• _Material provided_

-*-*-

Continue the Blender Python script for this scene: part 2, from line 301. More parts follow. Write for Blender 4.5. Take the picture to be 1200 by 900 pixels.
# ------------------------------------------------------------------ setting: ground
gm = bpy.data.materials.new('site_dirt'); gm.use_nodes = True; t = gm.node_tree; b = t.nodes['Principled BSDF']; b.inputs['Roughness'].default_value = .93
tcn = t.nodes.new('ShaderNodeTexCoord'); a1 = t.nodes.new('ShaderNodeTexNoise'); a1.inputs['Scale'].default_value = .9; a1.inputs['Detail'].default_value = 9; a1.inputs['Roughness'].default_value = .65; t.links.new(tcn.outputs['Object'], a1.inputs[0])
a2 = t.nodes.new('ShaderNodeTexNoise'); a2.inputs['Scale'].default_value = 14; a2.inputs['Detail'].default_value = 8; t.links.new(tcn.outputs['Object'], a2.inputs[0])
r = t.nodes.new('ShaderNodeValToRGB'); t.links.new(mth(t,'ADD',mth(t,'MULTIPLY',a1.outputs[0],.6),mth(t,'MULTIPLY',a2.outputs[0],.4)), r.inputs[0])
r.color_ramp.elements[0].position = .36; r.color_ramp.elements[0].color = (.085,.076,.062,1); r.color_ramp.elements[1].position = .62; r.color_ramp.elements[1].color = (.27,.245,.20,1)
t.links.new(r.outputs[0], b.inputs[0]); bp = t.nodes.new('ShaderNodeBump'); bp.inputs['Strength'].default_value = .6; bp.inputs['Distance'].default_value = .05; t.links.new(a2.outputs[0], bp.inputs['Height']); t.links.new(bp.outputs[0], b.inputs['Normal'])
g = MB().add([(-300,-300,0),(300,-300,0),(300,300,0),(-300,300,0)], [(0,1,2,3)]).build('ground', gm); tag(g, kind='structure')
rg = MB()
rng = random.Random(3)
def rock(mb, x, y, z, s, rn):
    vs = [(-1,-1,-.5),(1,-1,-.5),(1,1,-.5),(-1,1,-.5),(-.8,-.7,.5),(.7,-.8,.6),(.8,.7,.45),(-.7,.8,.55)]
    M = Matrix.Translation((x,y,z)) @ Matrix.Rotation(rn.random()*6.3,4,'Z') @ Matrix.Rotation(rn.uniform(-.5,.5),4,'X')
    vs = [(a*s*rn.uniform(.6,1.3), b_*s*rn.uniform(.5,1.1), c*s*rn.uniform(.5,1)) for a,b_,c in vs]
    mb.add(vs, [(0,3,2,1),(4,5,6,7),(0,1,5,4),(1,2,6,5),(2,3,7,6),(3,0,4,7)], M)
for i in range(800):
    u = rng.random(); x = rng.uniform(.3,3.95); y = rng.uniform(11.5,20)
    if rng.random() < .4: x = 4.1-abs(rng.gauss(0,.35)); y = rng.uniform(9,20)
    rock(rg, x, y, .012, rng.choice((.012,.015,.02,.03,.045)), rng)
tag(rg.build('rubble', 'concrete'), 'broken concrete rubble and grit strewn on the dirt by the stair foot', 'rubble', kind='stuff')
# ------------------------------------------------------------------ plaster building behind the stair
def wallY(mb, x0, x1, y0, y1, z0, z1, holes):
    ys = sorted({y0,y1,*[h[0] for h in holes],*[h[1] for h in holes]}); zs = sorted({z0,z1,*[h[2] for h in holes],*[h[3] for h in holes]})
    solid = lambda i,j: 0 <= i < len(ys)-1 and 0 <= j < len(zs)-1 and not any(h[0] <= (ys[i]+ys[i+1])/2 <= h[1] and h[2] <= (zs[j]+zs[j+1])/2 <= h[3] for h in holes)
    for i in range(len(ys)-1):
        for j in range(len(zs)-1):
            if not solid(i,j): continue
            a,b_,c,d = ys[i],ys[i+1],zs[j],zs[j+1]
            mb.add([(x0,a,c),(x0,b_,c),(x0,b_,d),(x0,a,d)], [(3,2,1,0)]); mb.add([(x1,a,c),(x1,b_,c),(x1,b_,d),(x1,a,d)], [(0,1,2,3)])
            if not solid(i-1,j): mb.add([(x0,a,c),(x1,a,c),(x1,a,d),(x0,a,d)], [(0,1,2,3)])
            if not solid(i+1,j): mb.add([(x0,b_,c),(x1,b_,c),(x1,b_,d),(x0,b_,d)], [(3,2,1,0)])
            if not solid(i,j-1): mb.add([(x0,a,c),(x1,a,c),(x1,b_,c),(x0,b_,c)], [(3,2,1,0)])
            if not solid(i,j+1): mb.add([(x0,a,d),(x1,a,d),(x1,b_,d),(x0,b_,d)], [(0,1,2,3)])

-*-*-

• _What you have to do_
Everything in the listing above should be restated exactly.

• _Correct result_
Continue the Blender Python script for this scene: part 2, from line 301. More parts follow. Write for Blender 4.5. Take the picture to be 1200 by 900 pixels.
# ------------------------------------------------------------------ setting: ground
gm = bpy.data.materials.new('site_dirt'); gm.use_nodes = True; t = gm.node_tree; b = t.nodes['Principled BSDF']; b.inputs['Roughness'].default_value = .93
tcn = t.nodes.new('ShaderNodeTexCoord'); a1 = t.nodes.new('ShaderNodeTexNoise'); a1.inputs['Scale'].default_value = .9; a1.inputs['Detail'].default_value = 9; a1.inputs['Roughness'].default_value = .65; t.links.new(tcn.outputs['Object'], a1.inputs[0])
a2 = t.nodes.new('ShaderNodeTexNoise'); a2.inputs['Scale'].default_value = 14; a2.inputs['Detail'].default_value = 8; t.links.new(tcn.outputs['Object'], a2.inputs[0])
r = t.nodes.new('ShaderNodeValToRGB'); t.links.new(mth(t,'ADD',mth(t,'MULTIPLY',a1.outputs[0],.6),mth(t,'MULTIPLY',a2.outputs[0],.4)), r.inputs[0])
r.color_ramp.elements[0].position = .36; r.color_ramp.elements[0].color = (.085,.076,.062,1); r.color_ramp.elements[1].position = .62; r.color_ramp.elements[1].color = (.27,.245,.20,1)
t.links.new(r.outputs[0], b.inputs[0]); bp = t.nodes.new('ShaderNodeBump'); bp.inputs['Strength'].default_value = .6; bp.inputs['Distance'].default_value = .05; t.links.new(a2.outputs[0], bp.inputs['Height']); t.links.new(bp.outputs[0], b.inputs['Normal'])
g = MB().add([(-300,-300,0),(300,-300,0),(300,300,0),(-300,300,0)], [(0,1,2,3)]).build('ground', gm); tag(g, kind='structure')
rg = MB()
rng = random.Random(3)
def rock(mb, x, y, z, s, rn):
    vs = [(-1,-1,-.5),(1,-1,-.5),(1,1,-.5),(-1,1,-.5),(-.8,-.7,.5),(.7,-.8,.6),(.8,.7,.45),(-.7,.8,.55)]
    M = Matrix.Translation((x,y,z)) @ Matrix.Rotation(rn.random()*6.3,4,'Z') @ Matrix.Rotation(rn.uniform(-.5,.5),4,'X')
    vs = [(a*s*rn.uniform(.6,1.3), b_*s*rn.uniform(.5,1.1), c*s*rn.uniform(.5,1)) for a,b_,c in vs]
    mb.add(vs, [(0,3,2,1),(4,5,6,7),(0,1,5,4),(1,2,6,5),(2,3,7,6),(3,0,4,7)], M)
for i in range(800):
    u = rng.random(); x = rng.uniform(.3,3.95); y = rng.uniform(11.5,20)
    if rng.random() < .4: x = 4.1-abs(rng.gauss(0,.35)); y = rng.uniform(9,20)
    rock(rg, x, y, .012, rng.choice((.012,.015,.02,.03,.045)), rng)
tag(rg.build('rubble', 'concrete'), 'broken concrete rubble and grit strewn on the dirt by the stair foot', 'rubble', kind='stuff')
# ------------------------------------------------------------------ plaster building behind the stair
def wallY(mb, x0, x1, y0, y1, z0, z1, holes):
    ys = sorted({y0,y1,*[h[0] for h in holes],*[h[1] for h in holes]}); zs = sorted({z0,z1,*[h[2] for h in holes],*[h[3] for h in holes]})
    solid = lambda i,j: 0 <= i < len(ys)-1 and 0 <= j < len(zs)-1 and not any(h[0] <= (ys[i]+ys[i+1])/2 <= h[1] and h[2] <= (zs[j]+zs[j+1])/2 <= h[3] for h in holes)
    for i in range(len(ys)-1):
        for j in range(len(zs)-1):
            if not solid(i,j): continue
            a,b_,c,d = ys[i],ys[i+1],zs[j],zs[j+1]
            mb.add([(x0,a,c),(x0,b_,c),(x0,b_,d),(x0,a,d)], [(3,2,1,0)]); mb.add([(x1,a,c),(x1,b_,c),(x1,b_,d),(x1,a,d)], [(0,1,2,3)])
            if not solid(i-1,j): mb.add([(x0,a,c),(x1,a,c),(x1,a,d),(x0,a,d)], [(0,1,2,3)])
            if not solid(i+1,j): mb.add([(x0,b_,c),(x1,b_,c),(x1,b_,d),(x0,b_,d)], [(3,2,1,0)])
            if not solid(i,j-1): mb.add([(x0,a,c),(x1,a,c),(x1,b_,c),(x0,b_,c)], [(3,2,1,0)])
            if not solid(i,j+1): mb.add([(x0,a,d),(x1,a,d),(x1,b_,d),(x0,b_,d)], [(0,1,2,3)])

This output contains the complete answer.